一方、このシナリオからキャンペイグンを開始することになったり、既存のキャンペイグンの途中にこのシナリオを差し挟んだりした場合は、【名声】と【万札】はキャンペイグンのスケール感に合わせてNMが適宜与えればよいでしょう。
問題はPCが遺産として単発のシナリオの報酬としては価値の高すぎるものを希望していた場合です。この時は、物品や権利としてはきちんとPCがそれらの遺産を受け取れるが、その価値を完全なものにするためには追加の手間が必要だということにすればよいでしょう。
例えば、「メガトリイ社のデータを手に入れたが高度に暗号化されていたため、これを解除できる旧世紀プログラムを別途手に入れなければならない」や「ニンジャレリックはジツ的な封印が施されておりその力は不完全だ。
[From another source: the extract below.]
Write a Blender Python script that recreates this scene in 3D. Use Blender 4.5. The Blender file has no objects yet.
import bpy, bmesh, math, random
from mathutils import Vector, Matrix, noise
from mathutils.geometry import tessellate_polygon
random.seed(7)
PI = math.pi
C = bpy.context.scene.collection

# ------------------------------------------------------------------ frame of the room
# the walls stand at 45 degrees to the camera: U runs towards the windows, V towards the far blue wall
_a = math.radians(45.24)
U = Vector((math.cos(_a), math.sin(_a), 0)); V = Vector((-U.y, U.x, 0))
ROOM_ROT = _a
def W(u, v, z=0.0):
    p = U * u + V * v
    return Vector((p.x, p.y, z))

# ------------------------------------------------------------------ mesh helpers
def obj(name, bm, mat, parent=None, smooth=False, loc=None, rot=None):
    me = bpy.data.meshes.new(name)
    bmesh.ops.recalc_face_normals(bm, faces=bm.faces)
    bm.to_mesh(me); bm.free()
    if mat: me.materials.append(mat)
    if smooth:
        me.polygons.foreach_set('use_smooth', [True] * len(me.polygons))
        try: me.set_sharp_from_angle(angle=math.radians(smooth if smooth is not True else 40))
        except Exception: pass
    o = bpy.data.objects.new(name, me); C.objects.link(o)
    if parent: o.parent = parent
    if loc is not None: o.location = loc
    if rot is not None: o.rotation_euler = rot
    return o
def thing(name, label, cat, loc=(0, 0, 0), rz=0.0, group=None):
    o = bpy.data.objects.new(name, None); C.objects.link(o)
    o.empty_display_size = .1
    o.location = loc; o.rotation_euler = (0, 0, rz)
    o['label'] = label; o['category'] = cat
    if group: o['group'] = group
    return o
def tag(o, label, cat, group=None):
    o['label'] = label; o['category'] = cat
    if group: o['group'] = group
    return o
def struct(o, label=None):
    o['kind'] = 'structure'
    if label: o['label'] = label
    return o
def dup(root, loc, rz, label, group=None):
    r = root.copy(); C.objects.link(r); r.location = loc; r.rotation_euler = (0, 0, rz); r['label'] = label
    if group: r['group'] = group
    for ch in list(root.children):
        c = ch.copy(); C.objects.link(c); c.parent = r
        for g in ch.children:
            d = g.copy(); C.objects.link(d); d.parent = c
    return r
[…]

封印を解放するための儀式の手順を記した古文書を入手し儀式を実行しなければならない」などのようにして、複数回のシナリオの総合的な報酬とすればそれなりにバランスはとれるでしょう。

しかし、もしNMが報酬やパワーバランスのインフレなどを気にしないのであれば、そのまま与えてしまっても構いません。

報酬と「余暇」を適切に与えたら、セッションを終了してください。


◇オプションルール「貴様だけが復讐者だと思ったか?」

このオプションルールは、PCたちの中に勝利条件の異なる者を密かに混ぜるルールです。NMはNMとPC本人にだけわかるようにPCの中から一人を選び出します。ジョーカーを1枚、その他のトランプカードを(PCの人数-1)枚用意してよく混ぜ裏向きに引かせるなどするとよいでしょう。オンラインでセッションを行っている場合は、使用しているツールをうまいこと使ってなんとかしてください。ここで選ばれたPCは「復讐者PC」となります。復讐者PCはニンジャスレイヤーとの間に何らかの遺恨を抱えており、勝利条件は「相続順位1位の状態で戦闘マップを離脱する」ではなく「ニンジャスレイヤーを一段回以上戦闘不能にする」となります。ニンジャスレイヤーを一度気絶状態に追い込めば、その後はナラク・ニンジャの気配に恐れをなして逃げ出しても構いませんし、戦闘を続行しても構いません(その結果爆発四散したとしてもPCとしては勝利したことになります)。
復讐者PCはその他のPCと純粋に共闘しやすいので、全体的な難易度は少し下がるでしょう。また、その他のトランプカードを(PCの人数-1)枚より多く加えることで、「PCの中に復讐者PCがいるかもしれないしいないかもしれない」というセッティングにすることも可能です。